There are so many things in this film to relate to, from the principal who tries way too hard to be friendly and constantly bemoans his students' reliance on their phones, to the cringe-worthy school production of Cabaret. But by far the most important thing is that Simon's journey is something that many LGBTQ+ people can relate to. Love, Simon provides an opportunity for a queer love story to be front and centre instead of an under-developed subplot. 

3. It's Heartwarming

Without giving anything away, I have to say that the film's climax had me cheering in the middle of a public cinema — along with all my friends, of course (apologies to anyone who was watching there with us). It wasn't just the beautiful love story that warmed my frozen, cynical, student heart though. Besides the romantic resolution, it was Simon's supportive relationships with his friends and family that carried me through the film. The moment when they ordered five iced coffees instead of four? I cried tears of happiness.

4. It's Groundbreaking

Rarely are viewers treated to a big-budget film that features an LGBTQ+ plot and character as the central storyline. Audiences usually have to turn to independent films to find what they are looking for.
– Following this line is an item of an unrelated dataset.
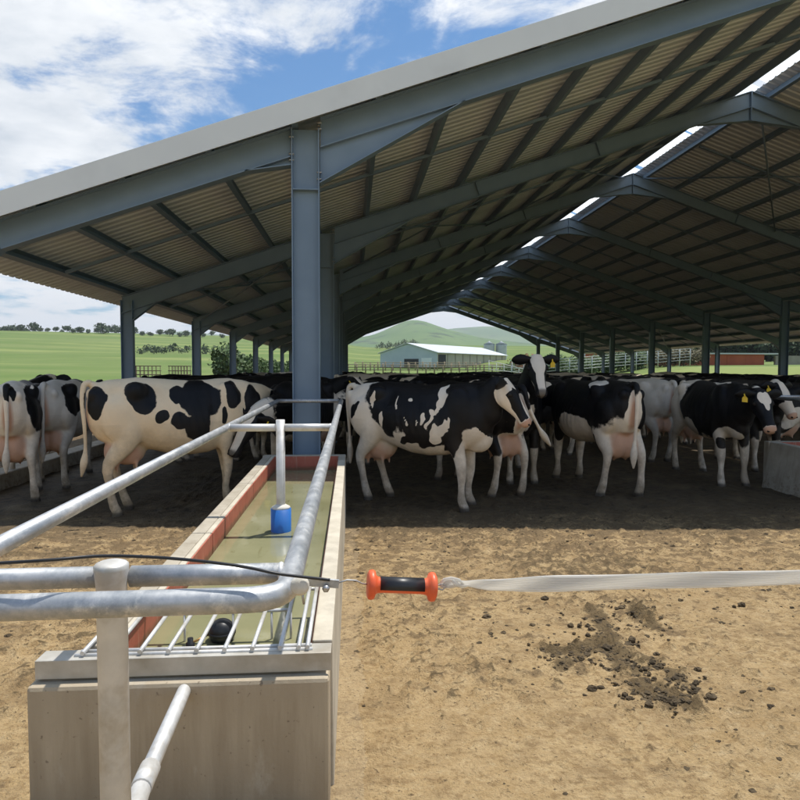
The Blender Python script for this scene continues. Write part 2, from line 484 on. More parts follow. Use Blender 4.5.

Not to diminish independent films, but there is no denying that a big-budget film can reach more viewers more easily, and that is critical for stories like Love, SimonFor decades films have elected to portray queer characters in tragic circumstances, if they feature them at all. More recently films have consented to include more queer characters, but they are often relegated to the stereotype of the Gay Best Friend. To have a gay main character in a film that is more lighthearted coming-of-age story than angsty tragedy is a wonderful thing, and I certainly hope we will be seeing an increase in similar themes for future films. 

So for all members of humanity, I highly encourage you to get out and see Love, Simon as soon as possible. Don't worry, I won't be causing a ruckus in the cinema this time, but I can't guarantee that you won't.